Representatives of civil society in Brazil, however, do not want any agreement to be reached, because in the current scenario in the WTO, an accord would only be made possible by concessions from poor countries, which would thus sacrifice their chances of development.

The G20 will play “a central role” in Hong Kong, but its problem is that it is focusing all of its efforts on opening up markets for agribusiness, at the expense of the rights of countries to “protect rural lifestyles and family farming,” said Fatima Melo of the Brazilian Network for the Integration of the Peoples, which groups non-governmental organisations and social movements.

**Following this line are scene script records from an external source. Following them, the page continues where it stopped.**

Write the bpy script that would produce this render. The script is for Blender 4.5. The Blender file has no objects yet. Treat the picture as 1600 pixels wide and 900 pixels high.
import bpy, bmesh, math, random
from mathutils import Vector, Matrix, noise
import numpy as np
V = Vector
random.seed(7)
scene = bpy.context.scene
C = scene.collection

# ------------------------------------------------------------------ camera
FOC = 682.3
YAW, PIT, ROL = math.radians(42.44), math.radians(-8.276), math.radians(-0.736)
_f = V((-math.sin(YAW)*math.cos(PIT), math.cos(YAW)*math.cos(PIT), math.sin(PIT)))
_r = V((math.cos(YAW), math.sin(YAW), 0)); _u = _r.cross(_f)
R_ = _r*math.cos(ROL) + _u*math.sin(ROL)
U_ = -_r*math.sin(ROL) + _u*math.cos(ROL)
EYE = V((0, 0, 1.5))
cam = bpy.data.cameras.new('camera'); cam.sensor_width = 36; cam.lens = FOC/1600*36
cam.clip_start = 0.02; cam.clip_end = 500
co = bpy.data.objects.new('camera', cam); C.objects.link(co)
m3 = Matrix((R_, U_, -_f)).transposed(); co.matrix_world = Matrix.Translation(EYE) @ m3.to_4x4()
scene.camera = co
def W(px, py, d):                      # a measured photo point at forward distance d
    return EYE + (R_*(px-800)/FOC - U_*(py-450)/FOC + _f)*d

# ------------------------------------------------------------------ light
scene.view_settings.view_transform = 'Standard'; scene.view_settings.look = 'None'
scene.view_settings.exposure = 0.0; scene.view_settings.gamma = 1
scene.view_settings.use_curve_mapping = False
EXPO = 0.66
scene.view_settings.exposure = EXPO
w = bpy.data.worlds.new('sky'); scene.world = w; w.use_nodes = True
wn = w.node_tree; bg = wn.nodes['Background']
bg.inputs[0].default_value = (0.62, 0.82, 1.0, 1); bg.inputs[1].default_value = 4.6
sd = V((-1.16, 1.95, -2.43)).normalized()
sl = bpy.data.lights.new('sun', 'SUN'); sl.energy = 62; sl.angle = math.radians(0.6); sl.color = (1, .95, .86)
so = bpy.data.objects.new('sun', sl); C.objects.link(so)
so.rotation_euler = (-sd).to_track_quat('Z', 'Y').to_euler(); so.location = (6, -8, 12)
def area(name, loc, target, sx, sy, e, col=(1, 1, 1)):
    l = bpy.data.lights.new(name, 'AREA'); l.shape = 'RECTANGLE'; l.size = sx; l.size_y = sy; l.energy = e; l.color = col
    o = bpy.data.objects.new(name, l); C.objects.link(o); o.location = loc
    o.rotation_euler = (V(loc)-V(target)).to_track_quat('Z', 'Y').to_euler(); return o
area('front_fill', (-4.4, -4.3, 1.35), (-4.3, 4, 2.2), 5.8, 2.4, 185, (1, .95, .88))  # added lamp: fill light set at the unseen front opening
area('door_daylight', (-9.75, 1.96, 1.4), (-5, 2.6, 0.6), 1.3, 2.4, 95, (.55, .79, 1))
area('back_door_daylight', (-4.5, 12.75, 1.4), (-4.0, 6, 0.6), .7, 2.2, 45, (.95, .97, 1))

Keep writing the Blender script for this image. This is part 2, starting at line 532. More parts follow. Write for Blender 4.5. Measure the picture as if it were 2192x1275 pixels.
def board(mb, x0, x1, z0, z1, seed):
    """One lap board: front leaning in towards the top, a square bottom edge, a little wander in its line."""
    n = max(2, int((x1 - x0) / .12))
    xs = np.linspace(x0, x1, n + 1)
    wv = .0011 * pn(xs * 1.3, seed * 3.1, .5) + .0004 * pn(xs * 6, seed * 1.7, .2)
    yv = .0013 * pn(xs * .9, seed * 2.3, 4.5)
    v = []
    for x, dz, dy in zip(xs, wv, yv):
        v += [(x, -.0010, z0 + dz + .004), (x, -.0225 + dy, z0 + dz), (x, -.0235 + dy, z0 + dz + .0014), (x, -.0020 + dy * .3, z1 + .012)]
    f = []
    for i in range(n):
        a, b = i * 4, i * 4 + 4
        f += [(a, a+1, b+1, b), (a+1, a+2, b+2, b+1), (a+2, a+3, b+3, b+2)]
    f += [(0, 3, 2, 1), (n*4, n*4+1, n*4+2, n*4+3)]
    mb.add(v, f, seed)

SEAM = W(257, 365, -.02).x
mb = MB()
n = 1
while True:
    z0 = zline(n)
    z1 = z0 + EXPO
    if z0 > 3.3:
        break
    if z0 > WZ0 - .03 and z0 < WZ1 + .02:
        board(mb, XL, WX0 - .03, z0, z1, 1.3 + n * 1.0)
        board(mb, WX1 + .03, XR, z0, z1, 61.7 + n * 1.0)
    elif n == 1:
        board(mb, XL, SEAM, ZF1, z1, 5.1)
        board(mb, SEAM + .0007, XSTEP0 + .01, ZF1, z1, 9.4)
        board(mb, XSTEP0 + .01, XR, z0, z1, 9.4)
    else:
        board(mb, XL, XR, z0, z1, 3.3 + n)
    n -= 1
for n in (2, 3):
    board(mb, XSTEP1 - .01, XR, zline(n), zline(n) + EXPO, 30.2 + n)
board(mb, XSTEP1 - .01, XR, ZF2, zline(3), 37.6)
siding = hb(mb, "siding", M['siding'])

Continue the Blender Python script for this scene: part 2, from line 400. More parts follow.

Her fear is that in exchange for mere “crumbs” in the reduction of European farm subsidies, Brazil will make “unacceptable” concessions, opening up essential public services like water and power to transnational corporations.

That risk exists because of an alliance of forces in Brazil that favours export agribusiness at the expense of family farms, said Melo.

India, she added, has taken a better position, one that is more sensitive to the need to defend poor countries’ chances for development.

ICONE, however, denies that such a division exists, arguing that family agriculture forms part of agribusiness and accounts for the largest share of some leading Brazilian export products, like beef and tobacco, and thus has a direct interest in gaining access to markets.

Debate is “healthy”, but there is a lot of “ideology” involved in the belief that family agriculture is in need of protection, said Nassar. The risk that imports will threaten Brazil’s agricultural development “is very low,” while reducing international trade distortions would favour both large and small farmers, he maintained.

According to Nassar, efforts should now be concentrated on the country’s “offensive interests” in the trade negotiations, and social movements should press for public policies aimed at promoting the development of family farming, instead of depending on protectionist tariffs.